Many E.V. start-ups have acquired stock listings by merging with special purpose acquisition companies, or SPACs — businesses set up with a pot of cash and a stock listing. Such mergers allow start-ups to join the stock market without the scrutiny of an initial public offering of stock.
Arrival completed its merger with a SPAC in March. But it remains a long way from turning its vision into a viable business. It has assembled a few prototype vans but has not yet begun testing them on public roads. The company’s shares started trading on March 25 at $22.40 but have since fallen to about $14.

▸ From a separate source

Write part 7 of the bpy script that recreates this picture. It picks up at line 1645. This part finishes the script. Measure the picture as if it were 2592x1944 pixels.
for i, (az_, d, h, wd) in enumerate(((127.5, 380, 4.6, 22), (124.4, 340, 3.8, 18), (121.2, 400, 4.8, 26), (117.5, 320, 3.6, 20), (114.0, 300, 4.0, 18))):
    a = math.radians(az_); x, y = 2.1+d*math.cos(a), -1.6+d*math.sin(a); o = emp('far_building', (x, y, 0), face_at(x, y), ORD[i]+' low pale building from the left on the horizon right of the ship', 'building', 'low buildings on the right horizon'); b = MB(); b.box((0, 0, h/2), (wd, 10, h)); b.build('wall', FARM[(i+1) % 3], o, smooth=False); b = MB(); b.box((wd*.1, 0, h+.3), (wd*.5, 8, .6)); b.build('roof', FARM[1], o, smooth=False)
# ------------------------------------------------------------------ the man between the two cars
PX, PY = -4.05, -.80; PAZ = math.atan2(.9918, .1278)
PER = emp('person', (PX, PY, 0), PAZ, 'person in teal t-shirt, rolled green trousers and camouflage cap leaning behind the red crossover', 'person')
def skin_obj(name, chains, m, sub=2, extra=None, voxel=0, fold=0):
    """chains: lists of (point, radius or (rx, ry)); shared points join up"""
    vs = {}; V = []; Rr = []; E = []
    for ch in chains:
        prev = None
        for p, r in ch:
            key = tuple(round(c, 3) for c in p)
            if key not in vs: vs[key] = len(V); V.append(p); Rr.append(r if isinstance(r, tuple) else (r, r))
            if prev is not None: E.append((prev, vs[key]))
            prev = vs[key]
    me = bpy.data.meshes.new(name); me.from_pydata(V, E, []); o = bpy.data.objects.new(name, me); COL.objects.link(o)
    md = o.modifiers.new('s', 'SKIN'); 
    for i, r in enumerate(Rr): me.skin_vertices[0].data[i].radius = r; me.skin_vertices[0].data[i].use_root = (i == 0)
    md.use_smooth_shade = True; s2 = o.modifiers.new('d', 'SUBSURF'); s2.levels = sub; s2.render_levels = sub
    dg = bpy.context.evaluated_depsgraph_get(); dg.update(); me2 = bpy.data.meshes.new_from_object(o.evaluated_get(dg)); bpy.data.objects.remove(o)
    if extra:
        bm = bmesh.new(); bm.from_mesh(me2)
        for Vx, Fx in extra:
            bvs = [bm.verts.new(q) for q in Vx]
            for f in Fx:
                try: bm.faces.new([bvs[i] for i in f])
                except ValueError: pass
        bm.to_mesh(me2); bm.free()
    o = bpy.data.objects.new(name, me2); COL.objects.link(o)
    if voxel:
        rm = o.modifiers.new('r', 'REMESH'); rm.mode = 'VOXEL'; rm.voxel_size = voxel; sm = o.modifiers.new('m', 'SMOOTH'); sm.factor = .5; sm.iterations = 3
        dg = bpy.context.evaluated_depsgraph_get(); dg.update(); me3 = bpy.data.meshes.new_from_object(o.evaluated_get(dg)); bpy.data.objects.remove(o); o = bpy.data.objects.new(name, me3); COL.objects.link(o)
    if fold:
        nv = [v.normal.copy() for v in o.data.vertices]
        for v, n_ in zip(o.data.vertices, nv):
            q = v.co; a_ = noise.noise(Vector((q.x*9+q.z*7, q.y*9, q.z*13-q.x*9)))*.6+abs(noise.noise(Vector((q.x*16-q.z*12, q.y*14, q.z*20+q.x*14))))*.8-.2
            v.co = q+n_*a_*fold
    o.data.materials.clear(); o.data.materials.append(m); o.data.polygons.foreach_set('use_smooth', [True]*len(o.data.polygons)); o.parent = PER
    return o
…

Arrival was founded in 2015 by Denis Sverdlov, a Russian telecoms tycoon who briefly served as a deputy minister for Russian media and had little auto experience. Mr. Sverdlov is listed as the company’s chief executive, and he controls 76 percent of the company’s stock through an investment fund based in Luxembourg.
The company’s success hinges to a large extent on the viability of its microfactories — in Rock Hill, S.C.; Charlotte, N.C.; and Bicester, England.
On a recent afternoon, Mike Abelson, chief executive of Arrival’s automotive business in North America and another former G.M. executive, showed off some prototype production robots at the Arrival van plant in England via Zoom.
During the videoconference, a robot, operating like a giant arm, picked up a beamlike part that provides strength along the side of a vehicle. Then another robot leaned in to apply adhesive to the part. None was actually applied in this demonstration, although Mr. Abelson said it had been done in other trials.
Mr. Abelson also showed a wheeled platform that is supposed to carry a vehicle from one robot cluster to the next. Finer tasks such as installing interior parts would be done by human workers.
The company must fine-tune all of this software and machinery to work precisely in order to turn several thousand parts into a van.
“We’ve been very pleased as we get the equipment working in our simulations,” Mr. Abelson said. “Now it’s the commissioning process. It’s installing the equipment and getting it right.”